Download or a well-designed CD with liner notes from Bandcamp (we vote CD!)

The Riverside Jazz Collective is a working band with a long residence at The Always Lounge Cabaret (not for the faint of heart) and now with at least a string of gigs at The Bombay Club. They are also one of the hottest and most traditional of the outfits regularly playing New Orleans. On my first listen, and with some pre-judgments I had made based on the lineup, I pictured them in a classy hotel setting, impressing a small crowd of seasoned fans, far from the hustle and bustle of the Marigny. That they would impress in that setting, or at a festival, I am sure.
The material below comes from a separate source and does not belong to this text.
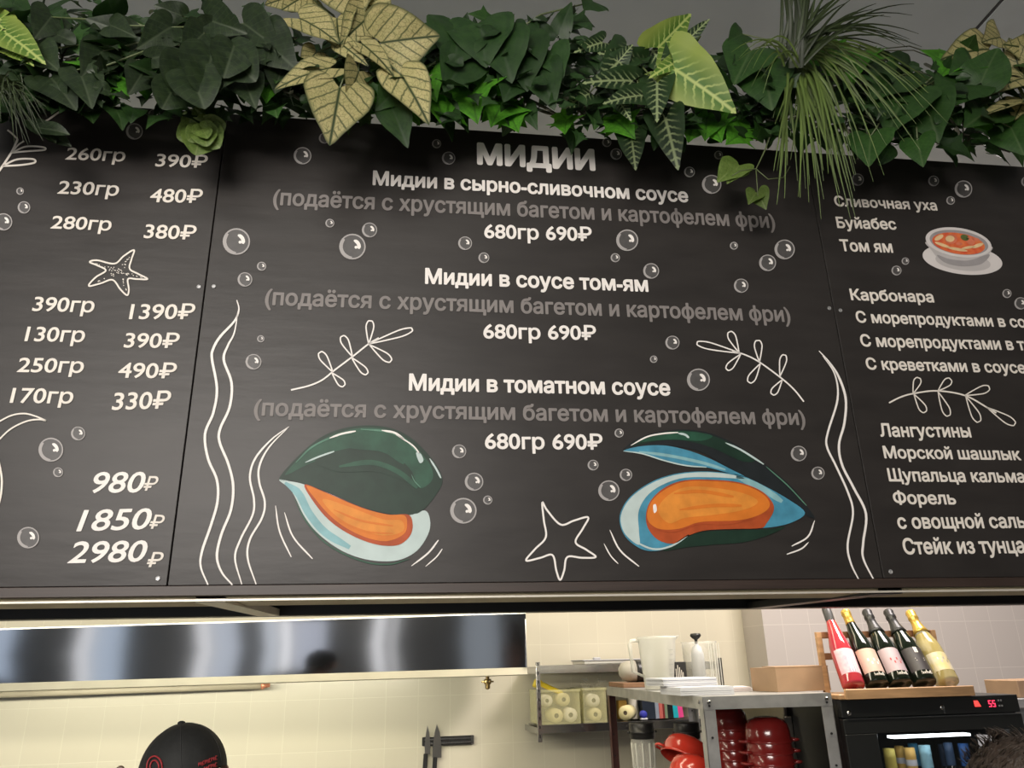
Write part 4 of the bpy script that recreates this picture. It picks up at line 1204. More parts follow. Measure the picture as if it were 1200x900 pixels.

That the native going-out crowd in New Orleans also appreciates them says a lot about the depth of what has taken hold in that city.

Organized by Benny Amon, drums; Alex Belhaj, guitar; and Kris Tokarski, piano, they fill out the lineup with the best trad musicians you could expect to find. Ben Polcer is on trumpet for this album, alternating with Alex Owen on cornet. We also find Tyler Thomson and Andy Reid alternating tracks on string bass. The rising star Chloe Feoranzo is on clarinet, and the hardworking Charlie Halloran is on trombone.

In fact, they are all hardworking: just sticking with the organizers, Belhaj and Tokarski are also part of the On The Levee Jazz Band with Hal Smith, and Belhaj and Amons both play with The Messy Cookers Jazz Band. Amons also plays with Evan Christopher’s Clarinet Road and Duke Heitger’s Steamboat Stompers. That’s just scratching the surface.

Amons’ steady drum really makes the sound, which owes a debt to the early Chicago bands without being frozen in amber. “Blues My Naughty Sweety Gives To Me” feels brand new with clear ensemble playing bringing out both the guitar and piano. “Melancholy Blues” is also nicely balanced. By refraining from showing off they make it easy to focus in on one instrument at a time. Thomson plays the bass with a natural table-tapping ease. I’d guess that Tokarski picked “Swipsey Cakewalk” which builds to intense heat at a slow Joplin pacing. “Ready For The River” is the best of the five vocal tracks—the catchy tune, recorded by many in the late ’20s, is given a crisp presentation that had me thinking of Randy Newman.

The recording quality itself is very good. It was recorded at the Ellis Marsalis Center for Music with help of a Perkins Fund grant. The result stands out from the output of the more impromptu studios many groups seem to be relying on. It’s a top shelf new release that even comes with liner notes.